Maddie considers the notifications she receives as quite helpful. However, she doesn't activate the discussion posts or comments as those can be overwhelming. She prefers to receive grades, assignment feedback, and message notifications as they are necessary to maintain her academic success. Maddie feels that the communication taking place from on-the-go instances are important for students like her to stay on top of their work. Being able to communicate almost instantly with her professors or other classmates helps her feel engaged and informed.


“I finished my discussion post while waiting to board my flight!”


Without a smartphone or mobile device in general, Maddie feels her life would be more complicated. She uses a smartphone for more than just communication. She’s used her phone for recording interviews, taking photos, and being able to research with ease. Maddie feels that the Canvas Student app helps with distance learning. She has used it in several situations, such as submitting a video for a Spanish class or submitting discussions posts, where she believes it's almost faster to complete on the mobile device rather than on a laptop. She even used the discussion feature while waiting to board a flight when she realized she needed to respond to a post.
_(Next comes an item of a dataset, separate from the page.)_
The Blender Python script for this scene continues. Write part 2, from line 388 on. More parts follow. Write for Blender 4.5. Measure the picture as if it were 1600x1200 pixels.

I am an Instructional Technology Specialist/TOSA 1:1 Project Manager for the Yorkville Unified School District in Yorkville, Illinois. In my position, I am responsible for training teachers and students to use various technologies that have to do with our 1:1 Chromebook initiative. I am happy to say that one of these technologies is Canvas. Our 1:1 initiative was rolled out this year to all 4th Grade students and 7th-12th Grade students. Students from 7th Grade through 12th Grade use Canvas to access their courses. Getting our teachers to fully embrace Canvas has been a bit of a struggle, but they are definitely moving in the right direction.
Over the past few months I have been showing our high school and middle school music departments how to use Canvas Media submissions to turn in video recordings of their students performing scales or music pieces. The departments loved the idea! The only problem was that the Chromebooks onboard microphone was horrible. The mic picked up all sorts of ambient sounds and made the student performance sound horrible. Teachers and students were frustrated with the poor quality of the recordings. I had many calls and complaints. Teachers were requesting microphones to be purchased for the students or maybe next year we have USB microphones added to the school supply list for band and orchestra. As I started thinking about the best way to do this, I saw a student walk down the hallway talking about how he used his iPhone to make a video of himself while he was playing his guitar. It hit me! Most of our students have smart phones or tablets. What if they shot the videos on their smart phones or tablets and then loaded them through the Canvas Mobile app? The HD quality and microphone quality on these types of devices are way better than those of a Chromebook.
I went home and recorded my own 7th grader playing her flute both on a Chromebook and on my iPhone. The sound quality of the iPhone was infinitely better than that of the Chromebook. I then downloaded the Canvas Mobile app from the App Store. As I walked through the set up process, I took screenshots of each step and turned them into a Google Slides presentation. I went back to the music department at the middle school and presented to the band and orchestra teachers. At first they were concerned as to all of the steps involved in having students take the videos and get them to their Chromebooks so they can be loaded to Canvas. I then explained to them that students did not have to go through the Chromebooks, they could move the videos from their phones and tablets directly into Canvas by using the mobile app. They were intrigued. I showed the teachers the Google Slides presentation and had them load the app to their phones to see how simple it would be. They were hooked! The following week we scheduled time during band and orchestra classes to go through the presentation and have students load the app and use it that night to record themselves playing. It worked! The following week I did the same thing at the high school and since then the mobile app has moved through our school choirs as well.
I’ll be honest, if it had not been for the poor mics on the Chromebooks, I never would have looked into the Canvas mobile app. Now that it is on my radar I am suggesting it to all of my teachers and students and it will become part of training for incoming students.